Р.Ч.: Не совсем на 100%, но в основном да. С одной стороны, идет сильный националистический нарратив, и это сложилось очень рано, еще во время распада СССР, и этот нарратив не был подвергнут ревизии, за исключением отдельных нюансов, о которых я уже говорила, но они, в основном, касались лишь академической среды. Что касается общественного отношения к советскому, есть, конечно, и своеобразная ностальгия. По исследованиям социологов очень трудно однозначно это оценивать. Недавно немецкий историк Барбара Кристоф, исследуя современные литовские учебники по истории, показала, как в одной фразе могут сосуществовать противоречивые положения, где говорится, что советские времена – это очень плохо, «но…», «но». Далее очень странно. И те, кто писали эти учебники и родители, и учителя не имеют одного объяснения, как это было, потому что это было у каждого по-разному. И то, что у одних вызывает ностальгию по юности, которая совпала с советским, для других – это темное, страшное и непонятное время. Хотя это отношение в основном зависит и от положения человека в современном обществе, уровня его жизни. Роль историка в данном случае – расширять видение и объяснять тогдашние феномены. Меня саму особенно интересует соотношение национальной культуры в советское время и советизации. Мне кажется, это самое главное, - понять, а не судить. И в данном контексте важно видеть именно панорамму, не только изолированный взгляд на один пример, а более широкий контекст Прибалтики или западной части СССР, или всего СССР – и то, что кажется уникальным, уже таким не будет.

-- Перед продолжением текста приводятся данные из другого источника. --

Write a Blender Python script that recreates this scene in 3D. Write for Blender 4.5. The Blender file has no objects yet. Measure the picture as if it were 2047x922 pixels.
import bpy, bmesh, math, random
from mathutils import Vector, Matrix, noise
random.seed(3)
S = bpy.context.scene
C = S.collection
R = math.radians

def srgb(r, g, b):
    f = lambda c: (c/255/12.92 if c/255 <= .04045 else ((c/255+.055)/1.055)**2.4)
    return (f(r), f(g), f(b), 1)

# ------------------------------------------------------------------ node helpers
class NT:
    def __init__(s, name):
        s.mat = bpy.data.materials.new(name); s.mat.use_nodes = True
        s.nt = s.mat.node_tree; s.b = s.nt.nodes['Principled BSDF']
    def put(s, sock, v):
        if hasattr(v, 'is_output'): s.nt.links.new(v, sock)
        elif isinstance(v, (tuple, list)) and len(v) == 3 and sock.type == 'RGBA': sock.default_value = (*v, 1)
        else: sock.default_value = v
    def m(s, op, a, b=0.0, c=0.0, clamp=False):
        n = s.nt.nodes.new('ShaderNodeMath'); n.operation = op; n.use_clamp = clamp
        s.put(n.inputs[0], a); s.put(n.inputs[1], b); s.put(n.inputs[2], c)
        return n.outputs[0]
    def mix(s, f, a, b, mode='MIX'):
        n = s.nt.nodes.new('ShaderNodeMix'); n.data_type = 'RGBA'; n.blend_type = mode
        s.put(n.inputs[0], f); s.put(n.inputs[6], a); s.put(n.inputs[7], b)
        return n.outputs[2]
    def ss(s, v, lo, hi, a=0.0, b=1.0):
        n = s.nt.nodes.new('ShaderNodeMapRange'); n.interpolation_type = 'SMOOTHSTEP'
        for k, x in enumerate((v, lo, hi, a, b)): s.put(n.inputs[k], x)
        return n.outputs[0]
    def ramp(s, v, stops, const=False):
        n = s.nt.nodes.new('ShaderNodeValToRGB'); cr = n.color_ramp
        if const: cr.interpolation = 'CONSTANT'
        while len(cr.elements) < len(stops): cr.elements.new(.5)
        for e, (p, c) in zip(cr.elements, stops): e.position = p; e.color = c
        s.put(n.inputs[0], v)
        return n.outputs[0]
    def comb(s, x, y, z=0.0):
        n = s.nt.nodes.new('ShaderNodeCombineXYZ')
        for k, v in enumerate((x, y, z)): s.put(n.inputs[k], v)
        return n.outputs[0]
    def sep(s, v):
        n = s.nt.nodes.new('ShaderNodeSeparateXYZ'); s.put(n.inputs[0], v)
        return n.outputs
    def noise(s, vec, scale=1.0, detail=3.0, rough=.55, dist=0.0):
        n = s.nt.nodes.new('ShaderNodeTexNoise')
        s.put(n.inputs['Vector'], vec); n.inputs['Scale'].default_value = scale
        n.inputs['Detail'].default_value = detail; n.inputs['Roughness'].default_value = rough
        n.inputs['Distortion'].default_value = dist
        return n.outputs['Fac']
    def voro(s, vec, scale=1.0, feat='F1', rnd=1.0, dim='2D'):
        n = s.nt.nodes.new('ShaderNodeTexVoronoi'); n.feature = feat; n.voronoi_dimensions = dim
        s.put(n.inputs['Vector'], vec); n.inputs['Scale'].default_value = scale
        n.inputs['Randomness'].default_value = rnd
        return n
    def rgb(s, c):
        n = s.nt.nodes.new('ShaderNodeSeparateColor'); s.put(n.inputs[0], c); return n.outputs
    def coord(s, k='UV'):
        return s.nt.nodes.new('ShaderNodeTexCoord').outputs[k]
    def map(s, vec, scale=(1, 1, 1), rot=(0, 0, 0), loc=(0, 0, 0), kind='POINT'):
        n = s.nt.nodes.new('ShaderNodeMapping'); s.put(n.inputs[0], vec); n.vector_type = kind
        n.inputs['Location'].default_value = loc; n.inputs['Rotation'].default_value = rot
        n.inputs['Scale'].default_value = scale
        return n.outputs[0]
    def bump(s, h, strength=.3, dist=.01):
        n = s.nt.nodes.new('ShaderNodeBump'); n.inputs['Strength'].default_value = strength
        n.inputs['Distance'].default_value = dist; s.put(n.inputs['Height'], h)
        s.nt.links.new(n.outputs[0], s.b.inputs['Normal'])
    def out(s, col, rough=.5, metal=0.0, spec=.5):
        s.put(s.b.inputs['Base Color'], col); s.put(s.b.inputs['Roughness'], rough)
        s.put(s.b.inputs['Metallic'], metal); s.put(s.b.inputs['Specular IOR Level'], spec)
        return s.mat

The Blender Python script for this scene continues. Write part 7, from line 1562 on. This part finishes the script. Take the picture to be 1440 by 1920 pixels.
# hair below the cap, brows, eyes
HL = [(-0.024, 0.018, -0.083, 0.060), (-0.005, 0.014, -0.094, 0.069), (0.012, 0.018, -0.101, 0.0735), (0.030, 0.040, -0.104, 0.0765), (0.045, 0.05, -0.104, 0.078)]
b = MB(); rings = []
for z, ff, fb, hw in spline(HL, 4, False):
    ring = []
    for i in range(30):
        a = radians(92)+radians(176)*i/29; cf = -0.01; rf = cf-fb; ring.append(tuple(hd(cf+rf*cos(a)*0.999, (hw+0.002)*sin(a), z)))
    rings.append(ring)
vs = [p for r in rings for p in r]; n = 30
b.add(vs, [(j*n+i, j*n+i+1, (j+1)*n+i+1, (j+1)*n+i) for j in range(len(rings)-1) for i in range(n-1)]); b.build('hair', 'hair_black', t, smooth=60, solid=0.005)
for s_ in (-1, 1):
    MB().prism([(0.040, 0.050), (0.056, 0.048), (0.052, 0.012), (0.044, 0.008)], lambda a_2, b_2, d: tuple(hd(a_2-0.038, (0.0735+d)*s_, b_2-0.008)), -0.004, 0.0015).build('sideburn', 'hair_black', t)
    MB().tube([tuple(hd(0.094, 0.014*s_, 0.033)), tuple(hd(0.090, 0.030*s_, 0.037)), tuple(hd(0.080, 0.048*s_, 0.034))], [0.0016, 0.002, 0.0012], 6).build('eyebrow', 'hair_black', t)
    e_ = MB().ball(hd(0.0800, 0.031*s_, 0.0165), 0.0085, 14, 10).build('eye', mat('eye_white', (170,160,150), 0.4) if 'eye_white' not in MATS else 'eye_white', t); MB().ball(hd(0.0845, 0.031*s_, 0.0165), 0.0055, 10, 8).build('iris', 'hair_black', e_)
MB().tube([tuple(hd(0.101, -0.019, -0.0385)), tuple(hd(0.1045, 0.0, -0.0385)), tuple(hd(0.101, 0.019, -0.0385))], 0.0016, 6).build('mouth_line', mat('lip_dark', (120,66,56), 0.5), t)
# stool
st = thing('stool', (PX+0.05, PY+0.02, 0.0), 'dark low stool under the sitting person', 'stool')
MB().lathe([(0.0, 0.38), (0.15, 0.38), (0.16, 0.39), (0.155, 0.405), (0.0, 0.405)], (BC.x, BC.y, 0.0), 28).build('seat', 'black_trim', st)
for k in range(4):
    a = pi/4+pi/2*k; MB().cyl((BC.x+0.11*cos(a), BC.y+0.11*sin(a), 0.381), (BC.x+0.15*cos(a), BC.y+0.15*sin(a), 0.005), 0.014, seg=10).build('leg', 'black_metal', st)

И.С.: Над чем сейчас работаешь, какие планы на будущее?

Р.Ч.: Мы в этом году заканчиваем проект по исследованию культурной памяти в городском ландшафте, а также в Институте я участвую в другом проекте, посвященном вопросам модернизации Литвы в межвоенную и советскую эпоху. Поскольку я очень люблю путешествия, то всякий раз пытаюсь совмещать академические поездки на конференции с удовольствием посмотреть страну или город, в который еду. У меня есть мечта посетить все столицы бывших союзных республик (на данный момент в моей «коллекции» уже 8 столиц). Мне особенно интересна постсоветская трансформация этих стран, сравнение путей их развития, поскольку у нас в Литве, «в эту сторону» мало кто смотрит. Последние несколько лет мой особый интересс к Туркменистану, где я родилась, и вообще ко всему среднеазиатскому региону, который в этом отношении очень отличается от стран Балтии.


Раса Чепайтене – историк культуры, доктор гуманитарных наук (PhD), старший научный сотрудник Института истории Литвы, доцент Вильнюсского университета. Сфера научных интересов: теории культурного наследия и коллективной памяти, советская и постсоветская культура, городские исследования. Автор или редактор четырех научных монографий и многочисленных статей, опубликованных в Литве, Бельгии, Франции, Польше, Чехии, Украине, России, Молдове.